Question Date: 2002-12-19
Answer 1:

For a long time scientists knew about the invariance of temperature during phase changes, but this phenomenon cannot be explained in terms of the usually observable variables, that is, the macroscopic or thermodynamic variables. To understand the WHY we need to look at the phase change from a microscopic point of view, in other words, we need to explain the observed behavior in terms of the motion of the atoms and molecules that form the substance.

As an example, let's talk about boiling a pure liquid, but the same reasoning can explain freezing/melting. When you start heating a mass of liquid, the heat absorbed by the system increases the kinetic energy of the molecules, they will move faster.

This energy increase is what we can observe as an increase in the temperature.
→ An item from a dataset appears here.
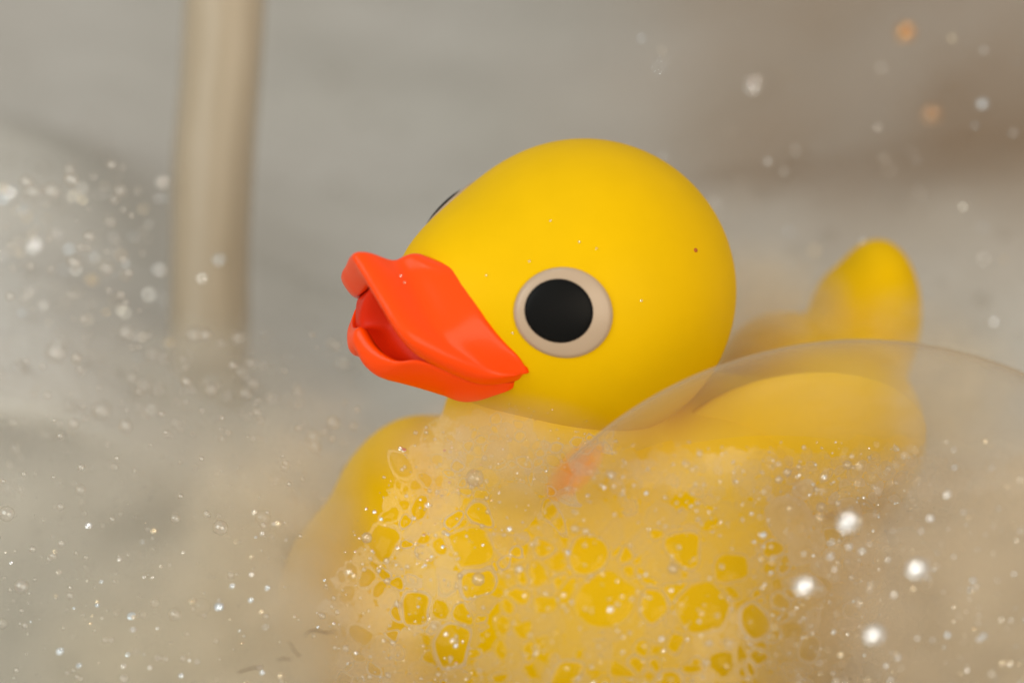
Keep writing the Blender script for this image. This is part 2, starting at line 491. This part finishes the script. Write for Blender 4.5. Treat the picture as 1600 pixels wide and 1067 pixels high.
lower = bill('lower_bill', rowsL, M_ORG, duck)

def pull(A, B): return [a.lerp(b, .06 if a.y < -.12 else .55 if a.y > 0 else .06 + .49 * (a.y + .12) / .12) for a, b in zip(A, B)]
mouth = [comb(lip, base, .12), pull(comb(lip, rim, .3), base), pull(comb(lip, rim, .6), root), comb(rim, root, .12)]
bill('mouth', mouth, M_MOUTH, duck)

# ================================================================== WATER STREAM
rows = []
for i in range(60):
    t = i / 59
    px = 357 - 42 * t + 3 * math.sin(t * 9); py = -160 + 860 * t
    c = at(px, py, D + 4.6); r = (66 - 3 * t) * K * (D + 4.6)
    rows.append([c + Vector((math.cos(a), math.sin(a), 0)) * r * (1 + 0.05 * noise.noise(Vector((math.cos(a) * 1.5, math.sin(a) * 1.5, t * 5))))
                 for a in (2 * math.pi * j / 40 for j in range(40))])
me = grid_mesh('water_stream', rows, True); fix_normals(me)
tag(link('water_stream', me, M_STREAM), 'blurred column of running tap water falling into the foam at the left', 'running water')

# ================================================================== FOAM MASSES (volumes)
def lobe(px, py, d, r, dens, seed=0, color=(0.90, 0.845, 0.73), **kw):
    bm = bmesh.new(); bmesh.ops.create_icosphere(bm, subdivisions=4, radius=1)
    me = bpy.data.meshes.new('foam'); bm.to_mesh(me); bm.free()
    o = link('foam', me, m_volume('foam_mist', dens, color, seed=seed, **kw))
    o.location = at(px, py, d); o.scale = r
    return tag(o, kind='stuff')
GREY = (0.89, 0.865, 0.80)
lobe(60, 960, D + 0.8, (3.9, 2.6, 3.3), 0.9, 1, GREY)
lobe(330, 1100, D - 1.0, (2.7, 1.5, 2.2), 1.1, 2)
lobe(1600, 960, D - 1.4, (3.2, 1.8, 2.5), 1.2, 3, (0.90, 0.82, 0.69))
lobe(1165, 500, D + 1.6, (1.5, 0.9, 1.2), 1.0, 4)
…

More heat in and temperature will go higher and higher and higher, until there comes a moment when the molecules have acquired enough energy to overcome the forces that keep them together in the liquid phase and they start to escape from every part of the liquid into the gas phase, that means the liquid boils. (The key point here is FROM EVERY PART OF THE LIQUID PHASE, because normally during the heating up, molecules will be escaping from the surface into the gas phase all the time ). When this happens, the molecules that escape to the gas phase take away some energy from the liquid phase, and since we continue heating they will continue to escape.

The effect we had observed before (increase of temperature as we give more heat to the system) is not possible anymore, because the vaporizing molecules are taking away the energy that is being supplied to the system. That means, boiling occurs at constant temperature until all the liquid is gone, in which case, if we continue to heat up, then we will increase the temperature of the gas formed.

All this process has occurred at constant pressure, as when we do our experiments in an open container.


Answer 2:

When a substance is provided energy in the form of heat, it's temperature increases. The extent of temperature increase is determined by the heat capacity of the substance. The larger the heat capacity of a substance, the more energy is required to raise its temperature.

When a substance undergoes a FIRST ORDER phase change, its temperature remains constant as long as the phase change remains incomplete. When ice at -10 degrees C is heated, its temperature rises until it reaches 0 degrees C. At that temperature, it starts melting and solid water is converted to liquid water. During this time, all the heat energy provided to the system is USED UP in the process of converting solid to the liquid. Only when all the solid is converted, is the heat used to raise the temperature of the liquid.

This is what results in the flat part of the freezing/melting of condensation/boiling curve. In this flat region, the heat capacity of the substance is infinite. This is the famous "divergence" of the heat capacity during a first order phase transition.

There are certain phase transitions where the heat capacity does not become infinitely large, such as the process of a non-magnetic substance becoming a magnetic substance (when cooled below the so-called Curie temperature).